Trump administration officially pulls $4B from California high-speed rail
AI-generated summary reviewed by our newsroom.
- Trump administration rescinds $4B in federal grants for California rail project.
- State leaders dispute legality of defunding, cite ongoing Central Valley work.
- Federal audit cites mismanagement; state eyes Cap-and-Trade to replace funds.
It’s official.
The Trump administration has announced it is pulling $4B in unspent federal grants for California’s high-speed rail project.
“This is California’s fault,” U.S. Secretary of Transportation Sean Duffy said Wednesday evening in a statement. “(Gov. Gavin) Newsom and the complicit Democrats have enabled this waste for years.”
Newsom quickly issued a response to the federal government’s decision, describing the defunding of the California project as “Trump’s latest gift to China.”
“Trump wants to hand China the future and abandon the Central Valley,” Newsom said in a news release. “We won’t let him.”
A legal battle over the money may be on the horizon, as both Newsom and Ian Choudri, CEO of Calfornia’s High-Speed Rail Authority, called the rescission of the money “illegal” on Wednesday. Though the decision was not unexpected, it could create further delays for the project in the Central Valley.
The rescinded grants — a $929 million award from 2010 and $3 billion award from 2023 — were earmarked for the construction of a downtown Fresno station, and extensions from Shafter to Bakersfield and Madera to Merced. They came under threat in February, when President Donald Trump directed Duffy to launch an audit to determine whether the money should be stripped.
In the months since, Trump continuously signaled his intention to defund the California project, as he did during his first term by pulling $1 billion that was later restored during Joe Biden’s presidency. Trump has long criticized the California project over its lack of progress toward connecting the state’s major urban centers.
It was initially envisioned as a Los Angeles-to-San Francisco line that would cost up to $33 billion and be operational by 2020. But the project has been plagued by delays and cost increases in the 17 years since California voters first approved a bond for its construction. The latest estimates indicate completing the project as originally envisioned could top $100 billion.
The main focus today is the completion of a 172-mile Bakersfield-to-Merced railway by 2033, and fully-funded construction is underway on 119 miles between Shafter and Madera.

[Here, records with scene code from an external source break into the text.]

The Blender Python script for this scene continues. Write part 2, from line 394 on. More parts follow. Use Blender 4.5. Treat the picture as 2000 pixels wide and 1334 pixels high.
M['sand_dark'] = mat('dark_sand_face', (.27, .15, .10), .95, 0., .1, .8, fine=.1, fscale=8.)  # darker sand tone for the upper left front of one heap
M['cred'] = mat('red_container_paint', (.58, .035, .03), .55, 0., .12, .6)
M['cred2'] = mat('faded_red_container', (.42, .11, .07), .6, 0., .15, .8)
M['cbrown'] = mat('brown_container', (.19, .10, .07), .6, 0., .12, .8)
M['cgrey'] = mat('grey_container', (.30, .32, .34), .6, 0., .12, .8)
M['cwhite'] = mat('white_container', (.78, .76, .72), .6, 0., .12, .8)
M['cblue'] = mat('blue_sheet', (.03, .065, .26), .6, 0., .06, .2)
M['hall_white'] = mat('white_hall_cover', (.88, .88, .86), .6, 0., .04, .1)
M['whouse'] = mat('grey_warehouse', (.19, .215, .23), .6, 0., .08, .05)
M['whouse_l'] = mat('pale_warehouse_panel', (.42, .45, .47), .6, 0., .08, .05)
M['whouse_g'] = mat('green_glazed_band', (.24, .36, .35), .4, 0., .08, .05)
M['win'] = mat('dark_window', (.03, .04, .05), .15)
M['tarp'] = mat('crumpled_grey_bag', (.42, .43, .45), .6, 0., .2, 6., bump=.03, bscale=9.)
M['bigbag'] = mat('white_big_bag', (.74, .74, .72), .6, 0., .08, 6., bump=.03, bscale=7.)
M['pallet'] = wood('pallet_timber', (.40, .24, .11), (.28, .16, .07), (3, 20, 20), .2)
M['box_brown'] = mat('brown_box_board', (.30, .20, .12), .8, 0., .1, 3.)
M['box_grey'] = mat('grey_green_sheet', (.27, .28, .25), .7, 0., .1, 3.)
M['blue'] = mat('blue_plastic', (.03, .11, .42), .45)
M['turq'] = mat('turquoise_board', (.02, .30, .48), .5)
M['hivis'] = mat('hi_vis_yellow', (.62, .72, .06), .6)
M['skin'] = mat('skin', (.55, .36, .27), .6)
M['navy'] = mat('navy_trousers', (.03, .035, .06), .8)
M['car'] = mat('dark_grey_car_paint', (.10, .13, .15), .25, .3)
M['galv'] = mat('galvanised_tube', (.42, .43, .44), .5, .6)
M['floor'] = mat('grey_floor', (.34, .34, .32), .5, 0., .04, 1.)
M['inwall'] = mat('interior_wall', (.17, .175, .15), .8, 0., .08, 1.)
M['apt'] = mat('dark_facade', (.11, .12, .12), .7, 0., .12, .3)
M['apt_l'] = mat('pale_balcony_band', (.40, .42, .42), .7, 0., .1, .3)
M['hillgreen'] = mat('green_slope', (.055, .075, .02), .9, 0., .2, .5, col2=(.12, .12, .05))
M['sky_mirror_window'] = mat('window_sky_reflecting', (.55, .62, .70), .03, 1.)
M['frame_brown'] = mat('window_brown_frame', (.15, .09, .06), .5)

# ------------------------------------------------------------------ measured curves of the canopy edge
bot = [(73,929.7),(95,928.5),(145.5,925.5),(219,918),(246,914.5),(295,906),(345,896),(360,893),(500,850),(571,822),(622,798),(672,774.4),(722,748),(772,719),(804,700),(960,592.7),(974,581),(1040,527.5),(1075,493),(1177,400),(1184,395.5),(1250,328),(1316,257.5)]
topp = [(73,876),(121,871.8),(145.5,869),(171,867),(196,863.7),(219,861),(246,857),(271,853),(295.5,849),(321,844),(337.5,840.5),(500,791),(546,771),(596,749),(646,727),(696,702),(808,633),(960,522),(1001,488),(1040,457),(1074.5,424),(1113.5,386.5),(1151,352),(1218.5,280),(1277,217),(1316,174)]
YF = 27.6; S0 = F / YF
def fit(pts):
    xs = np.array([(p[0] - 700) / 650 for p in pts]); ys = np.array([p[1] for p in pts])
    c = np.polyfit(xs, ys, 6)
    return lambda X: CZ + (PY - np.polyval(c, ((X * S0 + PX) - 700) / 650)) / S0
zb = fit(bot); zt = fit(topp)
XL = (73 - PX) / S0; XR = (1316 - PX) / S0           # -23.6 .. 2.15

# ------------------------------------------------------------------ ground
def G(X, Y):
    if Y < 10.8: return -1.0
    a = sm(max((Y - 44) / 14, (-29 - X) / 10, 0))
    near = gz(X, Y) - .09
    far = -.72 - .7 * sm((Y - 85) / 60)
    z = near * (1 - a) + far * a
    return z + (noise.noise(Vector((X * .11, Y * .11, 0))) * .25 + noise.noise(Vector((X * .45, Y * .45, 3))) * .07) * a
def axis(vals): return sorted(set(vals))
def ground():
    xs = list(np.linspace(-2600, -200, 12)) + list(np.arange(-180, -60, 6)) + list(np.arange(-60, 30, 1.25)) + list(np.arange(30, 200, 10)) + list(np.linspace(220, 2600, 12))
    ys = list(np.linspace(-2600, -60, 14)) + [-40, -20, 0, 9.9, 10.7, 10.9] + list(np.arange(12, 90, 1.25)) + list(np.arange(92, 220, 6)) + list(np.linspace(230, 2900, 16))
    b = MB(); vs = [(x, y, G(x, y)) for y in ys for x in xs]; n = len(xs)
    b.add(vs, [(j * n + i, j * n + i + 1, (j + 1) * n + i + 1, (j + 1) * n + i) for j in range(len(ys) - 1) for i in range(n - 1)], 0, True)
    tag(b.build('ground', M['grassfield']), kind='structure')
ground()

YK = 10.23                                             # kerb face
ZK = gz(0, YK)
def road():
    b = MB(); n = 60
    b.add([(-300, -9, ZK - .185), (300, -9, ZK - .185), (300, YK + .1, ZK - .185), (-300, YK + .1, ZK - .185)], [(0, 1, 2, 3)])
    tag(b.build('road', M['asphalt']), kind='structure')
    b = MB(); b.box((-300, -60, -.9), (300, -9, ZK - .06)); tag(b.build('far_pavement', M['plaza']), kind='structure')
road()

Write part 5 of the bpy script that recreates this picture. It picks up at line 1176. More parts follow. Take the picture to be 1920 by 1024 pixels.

Determining whether the state is capable of completing the Central Valley stretch by 2033 was also the focus of the federal audit. Its findings were released last month in a scathing report that concluded the state’s rail authority has made little progress and misrepresented its ability to finish the Bakersfield-to-Merced line.
In a Wednesday letter to Choudri, Duffy reiterated the federal government’s position that the state’s rail authority has broken the terms of the two grant agreements in question.
“After over a decade of failures, CHSRA’s mismanagement and incompetence has proven it cannot build its train to nowhere on time or on budget,” Duffy said Wednesday. “It’s time for this boondoggle to die.”
Newsom calls rail defunding ‘illegal’
Newsom and Choudri on Wednesday disputed the claim that the project has made minimal progress. They noted active construction across the Central Valley, including more than 50 major railway structures and 60 miles of guideway being complete.
But Wednesday’s announcement from the federal government did not come as a surprise to them.
California’s high-speed rail leaders have already pivoted to seeking a steady flow of funding for the project through the state’s Cap-and-Trade program. The program generates public dollars from companies that buy credits at state auctions to offset their greenhouse gas emissions. Newsom has proposed that the program be extended to 2045 and allocate $1 billion annually for high-speed rail.
Henry Perea, a rail authority board member from Fresno, previously told The Fresno Bee he expects that the state will sue the Trump administration over this decision — as it did during Trump’s first term.
In his Wednesday statement, Choudri said the cancellation of the federal grants “isn’t just wrong — it’s illegal.”
“These are legally binding agreements, and the Authority has met every obligation, as confirmed by repeated federal reviews, as recently as February 2025,” he said.
Newsom said the state is “putting all options on the table to fight this illegal action.”